# INSTRUCTIONS TO FOLLOW:
Copy every line of the material below word for word.
═══ INFORMATION SUPPLIED
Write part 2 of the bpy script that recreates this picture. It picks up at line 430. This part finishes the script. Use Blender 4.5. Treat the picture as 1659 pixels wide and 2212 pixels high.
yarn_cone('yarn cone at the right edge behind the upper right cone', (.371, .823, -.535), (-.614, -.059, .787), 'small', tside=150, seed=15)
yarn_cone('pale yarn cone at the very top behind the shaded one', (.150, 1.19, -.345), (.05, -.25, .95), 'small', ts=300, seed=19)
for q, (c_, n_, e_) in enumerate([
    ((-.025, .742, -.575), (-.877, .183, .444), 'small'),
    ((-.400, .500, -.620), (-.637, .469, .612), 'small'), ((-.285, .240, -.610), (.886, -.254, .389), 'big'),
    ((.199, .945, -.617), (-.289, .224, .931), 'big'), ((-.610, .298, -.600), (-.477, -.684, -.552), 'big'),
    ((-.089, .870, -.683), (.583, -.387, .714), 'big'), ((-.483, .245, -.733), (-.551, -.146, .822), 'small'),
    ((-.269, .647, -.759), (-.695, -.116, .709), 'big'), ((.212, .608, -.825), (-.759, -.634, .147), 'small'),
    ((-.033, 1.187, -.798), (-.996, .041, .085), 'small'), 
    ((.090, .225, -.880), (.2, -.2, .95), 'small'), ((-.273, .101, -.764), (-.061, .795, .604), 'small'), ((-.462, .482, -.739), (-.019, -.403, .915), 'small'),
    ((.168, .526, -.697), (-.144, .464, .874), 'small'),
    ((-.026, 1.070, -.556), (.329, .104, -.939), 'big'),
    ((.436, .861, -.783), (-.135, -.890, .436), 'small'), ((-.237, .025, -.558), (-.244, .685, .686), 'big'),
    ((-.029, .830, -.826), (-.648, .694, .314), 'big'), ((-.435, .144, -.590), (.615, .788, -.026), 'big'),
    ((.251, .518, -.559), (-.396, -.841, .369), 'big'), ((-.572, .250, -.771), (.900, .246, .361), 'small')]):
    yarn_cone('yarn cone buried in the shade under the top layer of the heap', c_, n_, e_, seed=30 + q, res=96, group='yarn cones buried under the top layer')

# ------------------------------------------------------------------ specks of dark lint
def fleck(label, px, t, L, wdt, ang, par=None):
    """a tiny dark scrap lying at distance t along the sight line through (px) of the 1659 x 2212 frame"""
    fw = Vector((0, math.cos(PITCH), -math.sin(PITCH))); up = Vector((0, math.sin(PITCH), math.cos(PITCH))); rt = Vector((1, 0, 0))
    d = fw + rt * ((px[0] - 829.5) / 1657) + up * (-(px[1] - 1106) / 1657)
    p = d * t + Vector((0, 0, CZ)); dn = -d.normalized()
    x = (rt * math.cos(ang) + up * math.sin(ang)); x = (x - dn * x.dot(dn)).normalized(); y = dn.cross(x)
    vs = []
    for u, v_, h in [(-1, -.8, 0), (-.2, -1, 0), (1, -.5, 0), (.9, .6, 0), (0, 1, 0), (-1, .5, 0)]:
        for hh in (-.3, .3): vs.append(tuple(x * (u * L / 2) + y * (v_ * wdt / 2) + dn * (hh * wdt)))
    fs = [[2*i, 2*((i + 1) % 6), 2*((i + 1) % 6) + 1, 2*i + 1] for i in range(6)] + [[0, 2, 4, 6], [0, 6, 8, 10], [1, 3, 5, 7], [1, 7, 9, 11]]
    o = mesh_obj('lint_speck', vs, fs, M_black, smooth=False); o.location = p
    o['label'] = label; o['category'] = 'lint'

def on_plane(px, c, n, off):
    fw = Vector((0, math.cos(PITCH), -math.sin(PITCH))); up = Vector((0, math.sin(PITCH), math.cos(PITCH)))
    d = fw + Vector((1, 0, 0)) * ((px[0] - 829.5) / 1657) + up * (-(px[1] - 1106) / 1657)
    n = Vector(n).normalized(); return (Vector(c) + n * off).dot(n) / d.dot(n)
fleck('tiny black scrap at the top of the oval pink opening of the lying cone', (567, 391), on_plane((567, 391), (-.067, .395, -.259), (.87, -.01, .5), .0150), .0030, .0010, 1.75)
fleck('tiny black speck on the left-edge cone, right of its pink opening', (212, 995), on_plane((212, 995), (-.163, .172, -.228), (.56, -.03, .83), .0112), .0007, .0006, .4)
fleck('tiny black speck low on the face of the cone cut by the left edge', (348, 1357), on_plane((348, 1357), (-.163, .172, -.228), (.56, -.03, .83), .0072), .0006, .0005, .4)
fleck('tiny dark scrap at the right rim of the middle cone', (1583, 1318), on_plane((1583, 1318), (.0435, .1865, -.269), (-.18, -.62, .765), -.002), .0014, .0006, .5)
══════
# ANSWER TO THIS EXERCISE:
Write part 2 of the bpy script that recreates this picture. It picks up at line 430. This part finishes the script. Use Blender 4.5. Treat the picture as 1659 pixels wide and 2212 pixels high.
yarn_cone('yarn cone at the right edge behind the upper right cone', (.371, .823, -.535), (-.614, -.059, .787), 'small', tside=150, seed=15)
yarn_cone('pale yarn cone at the very top behind the shaded one', (.150, 1.19, -.345), (.05, -.25, .95), 'small', ts=300, seed=19)
for q, (c_, n_, e_) in enumerate([
    ((-.025, .742, -.575), (-.877, .183, .444), 'small'),
    ((-.400, .500, -.620), (-.637, .469, .612), 'small'), ((-.285, .240, -.610), (.886, -.254, .389), 'big'),
    ((.199, .945, -.617), (-.289, .224, .931), 'big'), ((-.610, .298, -.600), (-.477, -.684, -.552), 'big'),
    ((-.089, .870, -.683), (.583, -.387, .714), 'big'), ((-.483, .245, -.733), (-.551, -.146, .822), 'small'),
    ((-.269, .647, -.759), (-.695, -.116, .709), 'big'), ((.212, .608, -.825), (-.759, -.634, .147), 'small'),
    ((-.033, 1.187, -.798), (-.996, .041, .085), 'small'), 
    ((.090, .225, -.880), (.2, -.2, .95), 'small'), ((-.273, .101, -.764), (-.061, .795, .604), 'small'), ((-.462, .482, -.739), (-.019, -.403, .915), 'small'),
    ((.168, .526, -.697), (-.144, .464, .874), 'small'),
    ((-.026, 1.070, -.556), (.329, .104, -.939), 'big'),
    ((.436, .861, -.783), (-.135, -.890, .436), 'small'), ((-.237, .025, -.558), (-.244, .685, .686), 'big'),
    ((-.029, .830, -.826), (-.648, .694, .314), 'big'), ((-.435, .144, -.590), (.615, .788, -.026), 'big'),
    ((.251, .518, -.559), (-.396, -.841, .369), 'big'), ((-.572, .250, -.771), (.900, .246, .361), 'small')]):
    yarn_cone('yarn cone buried in the shade under the top layer of the heap', c_, n_, e_, seed=30 + q, res=96, group='yarn cones buried under the top layer')

# ------------------------------------------------------------------ specks of dark lint
def fleck(label, px, t, L, wdt, ang, par=None):
    """a tiny dark scrap lying at distance t along the sight line through (px) of the 1659 x 2212 frame"""
    fw = Vector((0, math.cos(PITCH), -math.sin(PITCH))); up = Vector((0, math.sin(PITCH), math.cos(PITCH))); rt = Vector((1, 0, 0))
    d = fw + rt * ((px[0] - 829.5) / 1657) + up * (-(px[1] - 1106) / 1657)
    p = d * t + Vector((0, 0, CZ)); dn = -d.normalized()
    x = (rt * math.cos(ang) + up * math.sin(ang)); x = (x - dn * x.dot(dn)).normalized(); y = dn.cross(x)
    vs = []
    for u, v_, h in [(-1, -.8, 0), (-.2, -1, 0), (1, -.5, 0), (.9, .6, 0), (0, 1, 0), (-1, .5, 0)]:
        for hh in (-.3, .3): vs.append(tuple(x * (u * L / 2) + y * (v_ * wdt / 2) + dn * (hh * wdt)))
    fs = [[2*i, 2*((i + 1) % 6), 2*((i + 1) % 6) + 1, 2*i + 1] for i in range(6)] + [[0, 2, 4, 6], [0, 6, 8, 10], [1, 3, 5, 7], [1, 7, 9, 11]]
    o = mesh_obj('lint_speck', vs, fs, M_black, smooth=False); o.location = p
    o['label'] = label; o['category'] = 'lint'

def on_plane(px, c, n, off):
    fw = Vector((0, math.cos(PITCH), -math.sin(PITCH))); up = Vector((0, math.sin(PITCH), math.cos(PITCH)))
    d = fw + Vector((1, 0, 0)) * ((px[0] - 829.5) / 1657) + up * (-(px[1] - 1106) / 1657)
    n = Vector(n).normalized(); return (Vector(c) + n * off).dot(n) / d.dot(n)
fleck('tiny black scrap at the top of the oval pink opening of the lying cone', (567, 391), on_plane((567, 391), (-.067, .395, -.259), (.87, -.01, .5), .0150), .0030, .0010, 1.75)
fleck('tiny black speck on the left-edge cone, right of its pink opening', (212, 995), on_plane((212, 995), (-.163, .172, -.228), (.56, -.03, .83), .0112), .0007, .0006, .4)
fleck('tiny black speck low on the face of the cone cut by the left edge', (348, 1357), on_plane((348, 1357), (-.163, .172, -.228), (.56, -.03, .83), .0072), .0006, .0005, .4)
fleck('tiny dark scrap at the right rim of the middle cone', (1583, 1318), on_plane((1583, 1318), (.0435, .1865, -.269), (-.18, -.62, .765), -.002), .0014, .0006, .5)